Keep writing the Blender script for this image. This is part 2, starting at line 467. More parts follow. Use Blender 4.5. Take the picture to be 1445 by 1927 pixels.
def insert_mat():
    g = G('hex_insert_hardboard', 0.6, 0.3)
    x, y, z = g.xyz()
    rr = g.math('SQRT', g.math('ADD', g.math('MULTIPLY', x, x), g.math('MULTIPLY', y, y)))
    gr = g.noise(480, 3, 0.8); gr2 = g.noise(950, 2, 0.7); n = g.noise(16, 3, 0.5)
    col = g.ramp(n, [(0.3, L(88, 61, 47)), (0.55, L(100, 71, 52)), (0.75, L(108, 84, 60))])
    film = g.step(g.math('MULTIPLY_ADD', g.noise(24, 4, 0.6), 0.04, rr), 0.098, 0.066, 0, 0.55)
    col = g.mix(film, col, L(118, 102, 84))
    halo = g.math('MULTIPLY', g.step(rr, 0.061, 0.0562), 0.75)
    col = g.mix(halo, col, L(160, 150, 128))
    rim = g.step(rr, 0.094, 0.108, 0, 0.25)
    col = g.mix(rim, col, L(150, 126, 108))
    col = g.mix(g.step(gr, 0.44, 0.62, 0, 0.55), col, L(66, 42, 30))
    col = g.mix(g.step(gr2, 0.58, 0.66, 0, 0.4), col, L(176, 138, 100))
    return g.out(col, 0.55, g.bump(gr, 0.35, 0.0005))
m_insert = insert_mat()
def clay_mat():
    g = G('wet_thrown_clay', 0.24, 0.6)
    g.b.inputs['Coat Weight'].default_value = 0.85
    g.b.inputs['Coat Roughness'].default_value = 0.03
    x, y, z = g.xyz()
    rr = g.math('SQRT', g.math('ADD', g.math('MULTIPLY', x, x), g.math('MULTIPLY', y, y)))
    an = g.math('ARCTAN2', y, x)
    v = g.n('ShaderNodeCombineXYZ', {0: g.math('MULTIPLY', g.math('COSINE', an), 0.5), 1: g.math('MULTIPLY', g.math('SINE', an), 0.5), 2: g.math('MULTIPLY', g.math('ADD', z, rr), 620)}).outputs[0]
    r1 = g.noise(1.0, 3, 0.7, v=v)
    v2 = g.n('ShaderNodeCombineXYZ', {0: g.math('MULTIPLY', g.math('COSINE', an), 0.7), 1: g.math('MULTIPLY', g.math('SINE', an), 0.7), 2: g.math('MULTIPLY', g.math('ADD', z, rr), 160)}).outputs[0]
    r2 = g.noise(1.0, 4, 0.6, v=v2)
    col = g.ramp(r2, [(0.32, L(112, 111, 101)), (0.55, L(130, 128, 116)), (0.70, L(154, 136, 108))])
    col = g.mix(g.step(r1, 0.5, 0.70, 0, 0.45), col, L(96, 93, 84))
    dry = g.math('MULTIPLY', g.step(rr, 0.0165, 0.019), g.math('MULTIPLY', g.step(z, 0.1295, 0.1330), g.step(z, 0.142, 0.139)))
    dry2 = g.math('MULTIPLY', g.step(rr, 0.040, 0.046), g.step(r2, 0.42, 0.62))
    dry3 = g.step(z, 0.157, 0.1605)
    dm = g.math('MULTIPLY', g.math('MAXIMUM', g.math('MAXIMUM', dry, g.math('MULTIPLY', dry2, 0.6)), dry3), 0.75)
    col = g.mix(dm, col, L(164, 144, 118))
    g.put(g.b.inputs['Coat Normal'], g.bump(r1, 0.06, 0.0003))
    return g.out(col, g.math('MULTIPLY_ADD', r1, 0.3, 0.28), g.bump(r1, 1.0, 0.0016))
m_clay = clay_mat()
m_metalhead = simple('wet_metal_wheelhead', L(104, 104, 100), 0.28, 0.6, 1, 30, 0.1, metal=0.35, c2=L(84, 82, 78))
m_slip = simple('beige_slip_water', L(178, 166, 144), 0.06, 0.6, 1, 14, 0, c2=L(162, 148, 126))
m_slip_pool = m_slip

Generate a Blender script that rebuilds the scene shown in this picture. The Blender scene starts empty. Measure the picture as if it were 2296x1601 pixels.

— What to work on —
Copy the records above exactly as they appear.

— Correct response —
Keep writing the Blender script for this image. This is part 2, starting at line 467. More parts follow. Use Blender 4.5. Take the picture to be 1445 by 1927 pixels.
def insert_mat():
    g = G('hex_insert_hardboard', 0.6, 0.3)
    x, y, z = g.xyz()
    rr = g.math('SQRT', g.math('ADD', g.math('MULTIPLY', x, x), g.math('MULTIPLY', y, y)))
    gr = g.noise(480, 3, 0.8); gr2 = g.noise(950, 2, 0.7); n = g.noise(16, 3, 0.5)
    col = g.ramp(n, [(0.3, L(88, 61, 47)), (0.55, L(100, 71, 52)), (0.75, L(108, 84, 60))])
    film = g.step(g.math('MULTIPLY_ADD', g.noise(24, 4, 0.6), 0.04, rr), 0.098, 0.066, 0, 0.55)
    col = g.mix(film, col, L(118, 102, 84))
    halo = g.math('MULTIPLY', g.step(rr, 0.061, 0.0562), 0.75)
    col = g.mix(halo, col, L(160, 150, 128))
    rim = g.step(rr, 0.094, 0.108, 0, 0.25)
    col = g.mix(rim, col, L(150, 126, 108))
    col = g.mix(g.step(gr, 0.44, 0.62, 0, 0.55), col, L(66, 42, 30))
    col = g.mix(g.step(gr2, 0.58, 0.66, 0, 0.4), col, L(176, 138, 100))
    return g.out(col, 0.55, g.bump(gr, 0.35, 0.0005))
m_insert = insert_mat()
def clay_mat():
    g = G('wet_thrown_clay', 0.24, 0.6)
    g.b.inputs['Coat Weight'].default_value = 0.85
    g.b.inputs['Coat Roughness'].default_value = 0.03
    x, y, z = g.xyz()
    rr = g.math('SQRT', g.math('ADD', g.math('MULTIPLY', x, x), g.math('MULTIPLY', y, y)))
    an = g.math('ARCTAN2', y, x)
    v = g.n('ShaderNodeCombineXYZ', {0: g.math('MULTIPLY', g.math('COSINE', an), 0.5), 1: g.math('MULTIPLY', g.math('SINE', an), 0.5), 2: g.math('MULTIPLY', g.math('ADD', z, rr), 620)}).outputs[0]
    r1 = g.noise(1.0, 3, 0.7, v=v)
    v2 = g.n('ShaderNodeCombineXYZ', {0: g.math('MULTIPLY', g.math('COSINE', an), 0.7), 1: g.math('MULTIPLY', g.math('SINE', an), 0.7), 2: g.math('MULTIPLY', g.math('ADD', z, rr), 160)}).outputs[0]
    r2 = g.noise(1.0, 4, 0.6, v=v2)
    col = g.ramp(r2, [(0.32, L(112, 111, 101)), (0.55, L(130, 128, 116)), (0.70, L(154, 136, 108))])
    col = g.mix(g.step(r1, 0.5, 0.70, 0, 0.45), col, L(96, 93, 84))
    dry = g.math('MULTIPLY', g.step(rr, 0.0165, 0.019), g.math('MULTIPLY', g.step(z, 0.1295, 0.1330), g.step(z, 0.142, 0.139)))
    dry2 = g.math('MULTIPLY', g.step(rr, 0.040, 0.046), g.step(r2, 0.42, 0.62))
    dry3 = g.step(z, 0.157, 0.1605)
    dm = g.math('MULTIPLY', g.math('MAXIMUM', g.math('MAXIMUM', dry, g.math('MULTIPLY', dry2, 0.6)), dry3), 0.75)
    col = g.mix(dm, col, L(164, 144, 118))
    g.put(g.b.inputs['Coat Normal'], g.bump(r1, 0.06, 0.0003))
    return g.out(col, g.math('MULTIPLY_ADD', r1, 0.3, 0.28), g.bump(r1, 1.0, 0.0016))
m_clay = clay_mat()
m_metalhead = simple('wet_metal_wheelhead', L(104, 104, 100), 0.28, 0.6, 1, 30, 0.1, metal=0.35, c2=L(84, 82, 78))
m_slip = simple('beige_slip_water', L(178, 166, 144), 0.06, 0.6, 1, 14, 0, c2=L(162, 148, 126))
m_slip_pool = m_slip

Generate a Blender script that rebuilds the scene shown in this picture. The Blender scene starts empty. Measure the picture as if it were 2296x1601 pixels.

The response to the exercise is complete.